TOCOTRONIC
(auf der Hauptbühne am Samstag, 21.8., um 16:30 Uhr)

VOLLE POWER!
DEPRESSIONEN!
ABERWITZIG!
POSTMODERN!

Schon komisch: Da geistert ein Begriff wie 'Hamburger Schule' seit Jahren durch die Medien, jeder, der sich halbwegs mit deutschsprachigem Liedgut auskennt, kann sich etwas darunter vorstellen, doch richtig glücklich ist keiner mit diesem Etikett - weder in der Hansestadt noch sonstwo. 1995 kamen drei Neue hinzu, die sich Tocotronic nannten, ausgewaschene, geschmacklose T-Shirts und Halbpilzkopf-Frisuren trugen und - um ein letztes Mal dieses Bild zu gebrauchen - auf Anhieb zu Klassensprechern gewählt wurden. "Digital ist besser" hieß das Album, das Dirk von Lowtzow, Jan Müller und Arne Zank aus dem Stand zu everyindie's darling machte.
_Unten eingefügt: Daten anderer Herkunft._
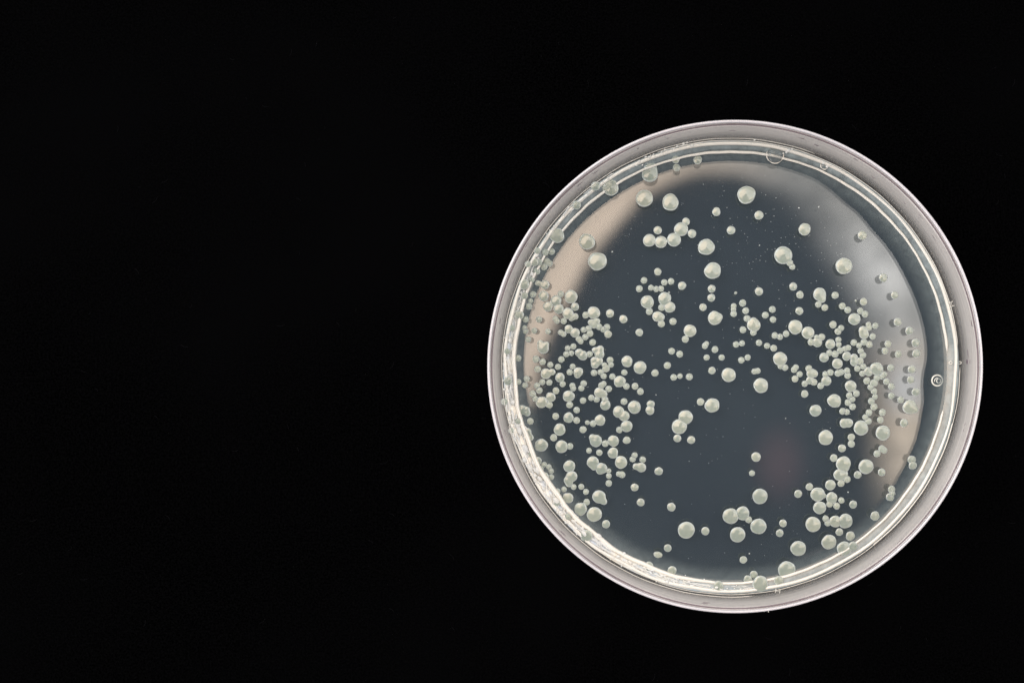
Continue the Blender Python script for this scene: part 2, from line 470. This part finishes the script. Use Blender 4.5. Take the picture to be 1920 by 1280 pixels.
# ------------------------------------------------------------------ the gel
b = MB()
sheet(b, 0.0, 425.0)
nr = len(b.v) // 360
for q in (-26.0,):
    pass
o = len(b.v)
b.v += [pol(2 * pi * i / 360, 425.0, FLOOR_Z + 12) for i in range(360)]; b.rim += [0.0] * 360
for i in range(360):
    j = (i + 1) % 360
    b.f.append(((nr - 1) * 360 + i, o + i, o + j, (nr - 1) * 360 + j))
b.rim = [max(0.0, min(1.0, (hypot(v[0] / U - CX + FX, v[1] / U + CY - FY) - 399) / 12.0)) * 0.5 + max(0.0, min(1.0, (hypot(v[0] / U - CX + FX, v[1] / U + CY - FY) - 372) / 22.0)) * 0.34 + max(0.0, min(1.0, (hypot(v[0] / U - CX + FX, v[1] / U + CY - FY) - 300) / 100.0)) ** 2 * 0.12 for v in b.v]
agar = b.build('agar_gel', M['agar'], origin=P(CX, CY, 0))
at = agar.data.attributes.new('cream_glow', 'FLOAT', 'POINT')
cream_glow = []  # glow of the lower left edge, painted into the gel colour
for v in b.v:
    X, Y = v[0] / U - CX + FX, v[1] / U + CY - FY
    cream_glow.append(leftness(atan2(Y, X)) * (max(0.0, min(1.0, (hypot(X, Y) - 403) / 5.0)) + 0.06 * max(0.0, min(1.0, (hypot(X, Y) - 360) / 40.0)) ** 2))
at.data.foreach_set('value', cream_glow)
tag(agar, 'dark blue grey translucent agar gel filling the dish, dotted with pale colonies', 'agar gel')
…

Von sechzehnjährigen Tigerentenfetischistinnen über gestandene Rocker bis zu angegrauten Sozialpädagogik-Studenten - dieser gleichzeitig charmanten wie wütenden Platte konnte sich niemand entziehen. Mit unverklärter Slacker-Romantik, jugendbewegender Teenage Angst im handlichen warum-Tagebuch-schreiben-wenn-es-Songs-gibt-Format und galant dilettantischem, aber um so wirksamerem LoFi-Schrammelgitarrenrock eroberte die Band die Herzen, Hörsäle und Lagerfeuer der Nation. Jetzt, drei Alben später, sind Tocotronic immer noch da, und auf dem neuen Album "K.O.O.K." zeigt man sich experimentell wie nie. Ob die Band auf großen Festivalbühnen gut aufgehoben ist, darf zwar bezweifelt werden, daß Tocotronic jedoch allen Unkenrufen zum Trotz auch Ende der Neunziger zum musikalischen Inventar deutscher Gitarrenmusik gehören, steht wohl außer Frage.